Recorded data:
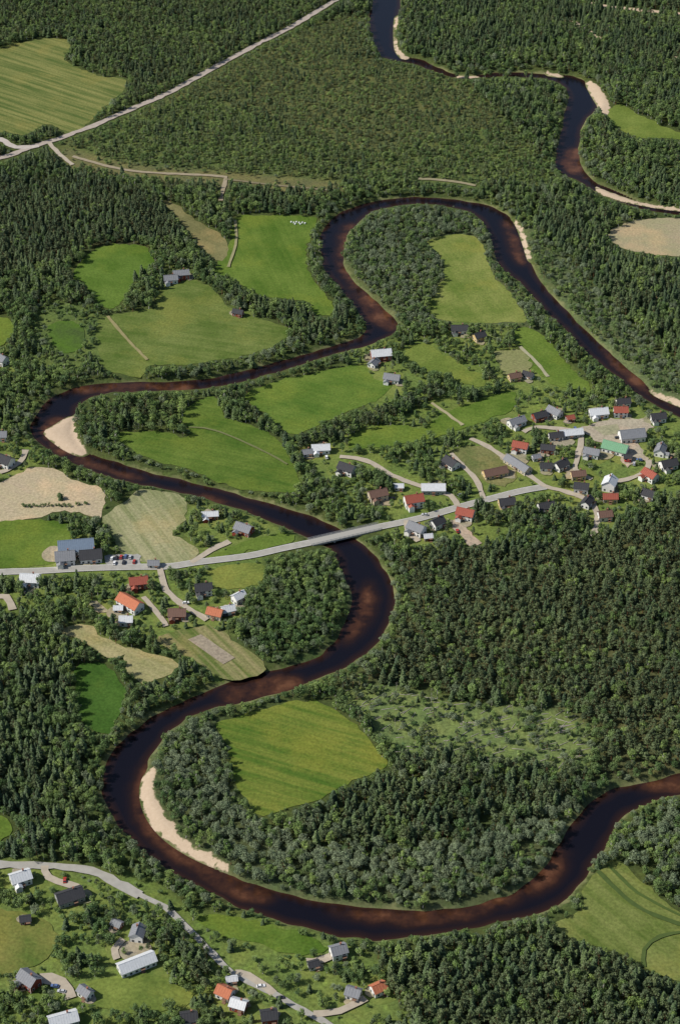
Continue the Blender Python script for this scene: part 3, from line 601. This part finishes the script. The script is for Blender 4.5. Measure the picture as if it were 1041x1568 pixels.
def proto(name,kind,mats,seed):
    R=random.Random(seed); V=[];Fc=[];MI=[];LF=[]
    def quad(p,ax1,ax2,lf):
        i=len(V); V.extend([tuple(p-ax1-ax2*.3),tuple(p-ax2),tuple(p+ax1-ax2*.2),tuple(p+ax2)]); Fc.append((i,i+1,i+2,i+3)); MI.append(0); LF.append(lf)
    def limb(a,b_,r0,r1,n=6):
        d=(b_-a).normalized(); x=d.orthogonal().normalized(); y=d.cross(x); i=len(V)
        for P,r in((a,r0),(b_,r1)):
            for k in range(n): t=k/n*6.283; V.append(tuple(P+x*math.cos(t)*r+y*math.sin(t)*r))
        for k in range(n): Fc.append((i+k,i+(k+1)%n,i+n+(k+1)%n,i+n+k)); MI.append(1); LF.append(1.)
    def rv():
        while True:
            v=Vector((R.uniform(-1,1),R.uniform(-1,1),R.uniform(-1,1)))
            if .05<v.length<1: return v.normalized()
    if kind=='spruce':
        limb(Vector((0,0,0)),Vector((0,0,5)),.16,.1); limb(Vector((0,0,5)),Vector((0,0,9.7)),.1,.02)
        z=0.9; lop=R.uniform(0,6.28)
        while z<9.7:
            rad=2.25*((10-z)/9.1)**.62+.10
            nb=9 if z<7 else 6; a0=R.random()*6
            for k in range(nb):
                a=a0+k/nb*6.283+R.uniform(-.25,.25); rr=rad*R.uniform(.55,1.2)*(1+.15*math.cos(a-lop)); dz=-rr*R.uniform(.08,.38)
                d=Vector((math.cos(a),math.sin(a),0)); t=Vector((-math.sin(a),math.cos(a),0))
                i=len(V); w=rr*.32+.08; zb=z+R.uniform(-.2,.2)
                V.extend([(0,0,zb+.1),tuple(d*rr*.6+t*w+Vector((0,0,zb+dz*.6-.14))),tuple(d*rr+Vector((0,0,zb+dz))),tuple(d*rr*.6-t*w+Vector((0,0,zb+dz*.6-.14))),tuple(d*rr*.62+Vector((0,0,zb+dz*.45+.08)))])
                lf=R.uniform(.6,1.4)
                for f in((i,i+1,i+4),(i+1,i+2,i+4),(i+2,i+3,i+4),(i+3,i,i+4)): Fc.append(f); MI.append(0); LF.append(lf*R.uniform(.85,1.15))
            z+=.46 if z<7 else .34
        quad(Vector((0,0,9.5)),Vector((.14,0,0)),Vector((0,0,.4)),1.)
    elif kind=='pine':
        limb(Vector((0,0,0)),Vector((.1,0,5)),.17,.12); limb(Vector((.1,0,5)),Vector((0,.1,9.2)),.12,.03)
        for k in range(22):
            z=R.uniform(3.2,9.2); t=(z-3.2)/6.8; rad=2.15*math.sin(min(1,max(.12,1-t))*1.75)*R.uniform(.35,1.0); a=R.random()*6.283
            c_=Vector((math.cos(a)*rad,math.sin(a)*rad,z)); limb(Vector((0.05,0,z-.5)),c_,.04,.015,3)
            s=R.uniform(.5,.95)*(1.15-.35*t); lb=R.uniform(.65,1.35)
            for q in range(22):
                n=rv(); p=c_+Vector((n.x*s,n.y*s,n.z*s*.55)); nn=(n+rv()*.8+Vector((0,0,.4))).normalized(); x=nn.orthogonal().normalized(); x=Matrix.Rotation(R.random()*6,3,nn)@x; y=nn.cross(x)
                quad(p,x*.36,y*.18,lb*R.uniform(.75,1.2))
        for q in range(34):
            n=rv(); p=Vector((0,0,9.0))+Vector((n.x*.6,n.y*.6,n.z*.7)); nn=(n+rv()*.8).normalized(); x=nn.orthogonal().normalized(); quad(p,x*.28,nn.cross(x)*.18,R.uniform(.8,1.2))
    else:
        wide={'birch':2.4,'willow':3.0,'round':2.9}[kind]; zc={'birch':5.7,'willow':5.2,'round':5.6}[kind]; hh={'birch':4.0,'willow':3.6,'round':3.9}[kind]
        limb(Vector((0,0,0)),Vector((.1,.1,3)),.2,.15); limb(Vector((.1,.1,3)),Vector((0,0,7.8)),.15,.04)
        for k in range(17):
            n=rv(); q=R.uniform(.4,.82); c_=Vector((n.x*wide*q,n.y*wide*q,zc+n.z*hh*q))
            if c_.z<2: c_.z=2.2
            limb(Vector((0,0,max(1.6,c_.z-1.8))),c_,.06,.02,4)
            s=R.uniform(.65,1.3)*(wide/2.7); lb=R.uniform(.65,1.35)
            for j in range(46):
                n2=rv(); p=c_+n2*s*R.uniform(.75,1.12); nn=(n2+rv()*.7+Vector((0,0,.3))).normalized(); x=nn.orthogonal().normalized(); x=Matrix.Rotation(R.random()*6,3,nn)@x; y=nn.cross(x); sz=R.uniform(.18,.34)
                quad(p,x*sz,y*sz*.75,lb*R.uniform(.75,1.2))
    me=bpy.data.meshes.new(name); me.from_pydata(V,[],Fc); me.polygons.foreach_set('material_index',MI)
    a=me.attributes.new('lf','FLOAT','FACE'); a.data.foreach_set('value',LF)
    for mm in mats: me.materials.append(mm)
    me.update(); return me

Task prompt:
Give all the lines above again, character for character, without pictures.

Finished answer:
Continue the Blender Python script for this scene: part 3, from line 601. This part finishes the script. The script is for Blender 4.5. Measure the picture as if it were 1041x1568 pixels.
def proto(name,kind,mats,seed):
    R=random.Random(seed); V=[];Fc=[];MI=[];LF=[]
    def quad(p,ax1,ax2,lf):
        i=len(V); V.extend([tuple(p-ax1-ax2*.3),tuple(p-ax2),tuple(p+ax1-ax2*.2),tuple(p+ax2)]); Fc.append((i,i+1,i+2,i+3)); MI.append(0); LF.append(lf)
    def limb(a,b_,r0,r1,n=6):
        d=(b_-a).normalized(); x=d.orthogonal().normalized(); y=d.cross(x); i=len(V)
        for P,r in((a,r0),(b_,r1)):
            for k in range(n): t=k/n*6.283; V.append(tuple(P+x*math.cos(t)*r+y*math.sin(t)*r))
        for k in range(n): Fc.append((i+k,i+(k+1)%n,i+n+(k+1)%n,i+n+k)); MI.append(1); LF.append(1.)
    def rv():
        while True:
            v=Vector((R.uniform(-1,1),R.uniform(-1,1),R.uniform(-1,1)))
            if .05<v.length<1: return v.normalized()
    if kind=='spruce':
        limb(Vector((0,0,0)),Vector((0,0,5)),.16,.1); limb(Vector((0,0,5)),Vector((0,0,9.7)),.1,.02)
        z=0.9; lop=R.uniform(0,6.28)
        while z<9.7:
            rad=2.25*((10-z)/9.1)**.62+.10
            nb=9 if z<7 else 6; a0=R.random()*6
            for k in range(nb):
                a=a0+k/nb*6.283+R.uniform(-.25,.25); rr=rad*R.uniform(.55,1.2)*(1+.15*math.cos(a-lop)); dz=-rr*R.uniform(.08,.38)
                d=Vector((math.cos(a),math.sin(a),0)); t=Vector((-math.sin(a),math.cos(a),0))
                i=len(V); w=rr*.32+.08; zb=z+R.uniform(-.2,.2)
                V.extend([(0,0,zb+.1),tuple(d*rr*.6+t*w+Vector((0,0,zb+dz*.6-.14))),tuple(d*rr+Vector((0,0,zb+dz))),tuple(d*rr*.6-t*w+Vector((0,0,zb+dz*.6-.14))),tuple(d*rr*.62+Vector((0,0,zb+dz*.45+.08)))])
                lf=R.uniform(.6,1.4)
                for f in((i,i+1,i+4),(i+1,i+2,i+4),(i+2,i+3,i+4),(i+3,i,i+4)): Fc.append(f); MI.append(0); LF.append(lf*R.uniform(.85,1.15))
            z+=.46 if z<7 else .34
        quad(Vector((0,0,9.5)),Vector((.14,0,0)),Vector((0,0,.4)),1.)
    elif kind=='pine':
        limb(Vector((0,0,0)),Vector((.1,0,5)),.17,.12); limb(Vector((.1,0,5)),Vector((0,.1,9.2)),.12,.03)
        for k in range(22):
            z=R.uniform(3.2,9.2); t=(z-3.2)/6.8; rad=2.15*math.sin(min(1,max(.12,1-t))*1.75)*R.uniform(.35,1.0); a=R.random()*6.283
            c_=Vector((math.cos(a)*rad,math.sin(a)*rad,z)); limb(Vector((0.05,0,z-.5)),c_,.04,.015,3)
            s=R.uniform(.5,.95)*(1.15-.35*t); lb=R.uniform(.65,1.35)
            for q in range(22):
                n=rv(); p=c_+Vector((n.x*s,n.y*s,n.z*s*.55)); nn=(n+rv()*.8+Vector((0,0,.4))).normalized(); x=nn.orthogonal().normalized(); x=Matrix.Rotation(R.random()*6,3,nn)@x; y=nn.cross(x)
                quad(p,x*.36,y*.18,lb*R.uniform(.75,1.2))
        for q in range(34):
            n=rv(); p=Vector((0,0,9.0))+Vector((n.x*.6,n.y*.6,n.z*.7)); nn=(n+rv()*.8).normalized(); x=nn.orthogonal().normalized(); quad(p,x*.28,nn.cross(x)*.18,R.uniform(.8,1.2))
    else:
        wide={'birch':2.4,'willow':3.0,'round':2.9}[kind]; zc={'birch':5.7,'willow':5.2,'round':5.6}[kind]; hh={'birch':4.0,'willow':3.6,'round':3.9}[kind]
        limb(Vector((0,0,0)),Vector((.1,.1,3)),.2,.15); limb(Vector((.1,.1,3)),Vector((0,0,7.8)),.15,.04)
        for k in range(17):
            n=rv(); q=R.uniform(.4,.82); c_=Vector((n.x*wide*q,n.y*wide*q,zc+n.z*hh*q))
            if c_.z<2: c_.z=2.2
            limb(Vector((0,0,max(1.6,c_.z-1.8))),c_,.06,.02,4)
            s=R.uniform(.65,1.3)*(wide/2.7); lb=R.uniform(.65,1.35)
            for j in range(46):
                n2=rv(); p=c_+n2*s*R.uniform(.75,1.12); nn=(n2+rv()*.7+Vector((0,0,.3))).normalized(); x=nn.orthogonal().normalized(); x=Matrix.Rotation(R.random()*6,3,nn)@x; y=nn.cross(x); sz=R.uniform(.18,.34)
                quad(p,x*sz,y*sz*.75,lb*R.uniform(.75,1.2))
    me=bpy.data.meshes.new(name); me.from_pydata(V,[],Fc); me.polygons.foreach_set('material_index',MI)
    a=me.attributes.new('lf','FLOAT','FACE'); a.data.foreach_set('value',LF)
    for mm in mats: me.materials.append(mm)
    me.update(); return me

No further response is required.